Вернувшись в Россию в 1916 году, я застал его полевевшим; после февральской революции он первый в кадетском кругу бухнул, к ужасу всех:
— «Долой войну!» Но его засмеяли.
В мае 1917-го — он с горячим сочувствием читал «Правду»; «друзья» — Шестов, Булгаков, Бердяев — распространили весть: Гершензон — «большевик»; он к Бердяеву, жившему рядом, не хаживал; и меня в эти дни приперли к «большевикам»: Мережковские, жена Бердяева и многие кадетские дамы; о Гершензоне шушукалась тогдашняя «вся Москва»:
— «Слышали, — на старости оскандалился как?» По природе робкий, боящийся, что его затолкают, держался вдали он от толп; но в мае 1917-го раз вытащил я его на Тверскую; бродили, переходя от одной ораторствующей кучки к другой; Гершензон, пылая, прислушивался к бурным толкам; у памятника Пушкина бурлил митинг; и мы замешались в толпу; вдруг поднялся военный в папахе; и бросил крепчайшие, большевистские лозунги; что сделалось с Гершензоном? Он, выпятив грудь, встал на цыпочки; с его губ громко слетало:
— «Правильно!»
Когда оратора старались сорвать, он разгневанно выбрасывал руку; и гневно покрикивал:
— «Долой войну!»
Едва его выволок я, чтобы вернуть Марье Борисовне; всю дорогу взволнованно мне в плечо лопотали темные губы его.
Еще позднее: в день предъявления ультиматума военно-революционным комитетом, уже когда кадетская Москва стала прятаться по квартирам, пошел я к нему; он меня встретил торжественно, тихо; и, не подняв наверх, усадил в столовой; сел рядом; посапывал и молчал; после молчания произнес:
— «Запомните этот день: мы присутствуем при величайшем событии… Подумайте: впервые трудящиеся берут в свои руки власть; благословите, Борис Николаевич, этот день… Он — не авантюра; он — начало новой истории…»
И замолчал, и сидел предо мною с видом древнего еврея, встречающего праздник опресноков.

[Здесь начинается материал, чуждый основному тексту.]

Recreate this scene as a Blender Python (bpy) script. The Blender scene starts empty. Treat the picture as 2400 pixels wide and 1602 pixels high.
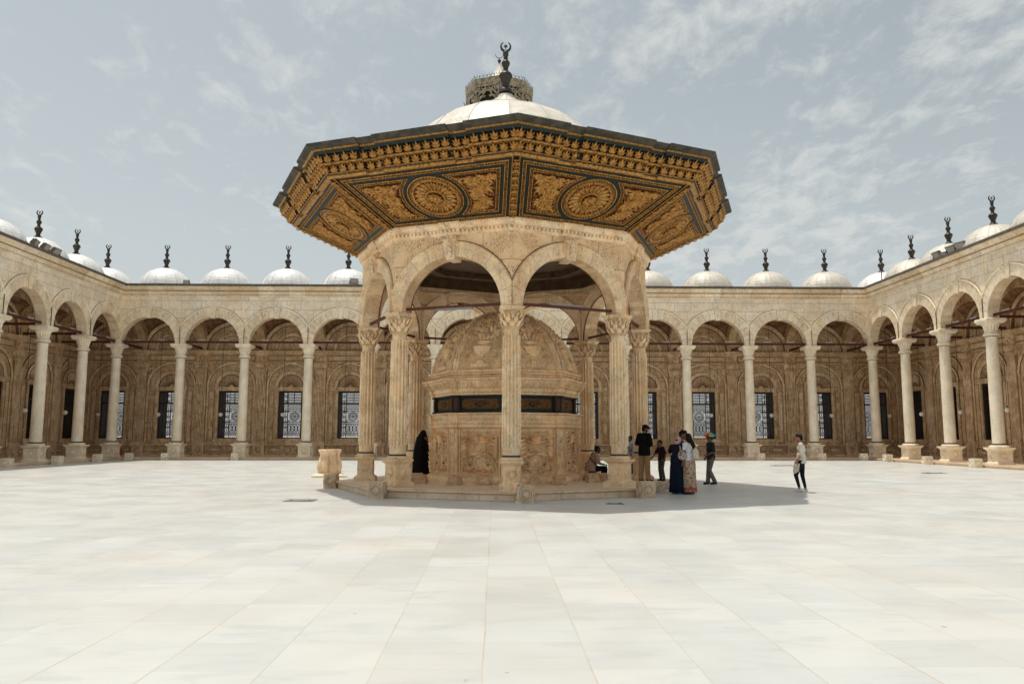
import bpy, math, random
from math import sin, cos, pi, radians as R, sqrt, tan, atan2
from mathutils import Vector as V3, Matrix as M4
random.seed(7)
sc = bpy.context.scene
# ---------------------------------------------------------------- camera
cam = bpy.data.objects.new('camera', bpy.data.cameras.new('camera'))
sc.collection.objects.link(cam); sc.camera = cam
cam.data.sensor_width = 36; cam.data.lens = 27.26
cam.data.clip_start = .05; cam.data.clip_end = 6000
cam.location = (-.2256, 0, 1.66)
cam.rotation_euler = (R(90) + .1198, -.0011, -.0222)
# ---------------------------------------------------------------- light
SUN_EL, SUN_AZ = R(78.0), R(-68.0)          # azimuth measured from +Y towards +X
SUNDIR = V3((sin(SUN_AZ)*cos(SUN_EL), cos(SUN_AZ)*cos(SUN_EL), sin(SUN_EL)))
sun = bpy.data.objects.new('sun', bpy.data.lights.new('sun', 'SUN'))
sc.collection.objects.link(sun)
sun.data.energy = 3.0; sun.data.angle = R(.6); sun.data.color = (1, .945, .835)
sun.rotation_euler = (-SUNDIR).to_track_quat('-Z', 'Y').to_euler()
sc.view_settings.view_transform = 'Standard'; sc.view_settings.look = 'None'
sc.view_settings.gamma = 1; sc.view_settings.exposure = -.06
sc.render.engine = 'CYCLES'; sc.cycles.diffuse_bounces = 8; sc.cycles.max_bounces = 12
w = bpy.data.worlds.new('World'); sc.world = w; w.use_nodes = True

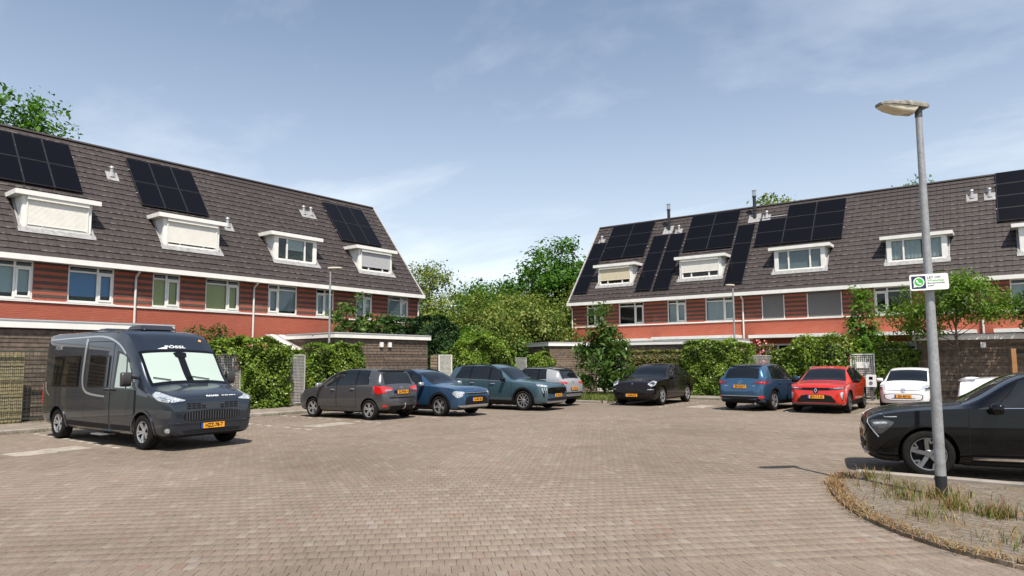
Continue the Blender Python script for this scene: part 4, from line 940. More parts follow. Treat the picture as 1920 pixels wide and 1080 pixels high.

Уже после смерти его проходил я зимою его переулком; сквозь снег выступали неясно колонны того ж двухэтажного дома, отчетливо розового, с барельефами; розовый треугольник фронтона едва выяснялся в мельканьи снежинок; едва проступали белые виноградины тяжких гирлянд горельефа и очертания каменных, нагих белых дев: в пырснь и в свист. Вот заборик знакомый, куда я повертывал; мне захотелось свернуть, прогоркнуть в ворота, пройдя к его домику; голову закинуть к светелке его; посмотреть: не сияет ли огонечек в окошке; казалось: могила его — там, где память о нем: в комнатке, где принимал он меня и одарял столько лет своей мудростью; я постоял: успокоительно помаргивал фонарек над воротами дома: тринадцатый номер.
Но меня ждали дела: и я — прошел дальше.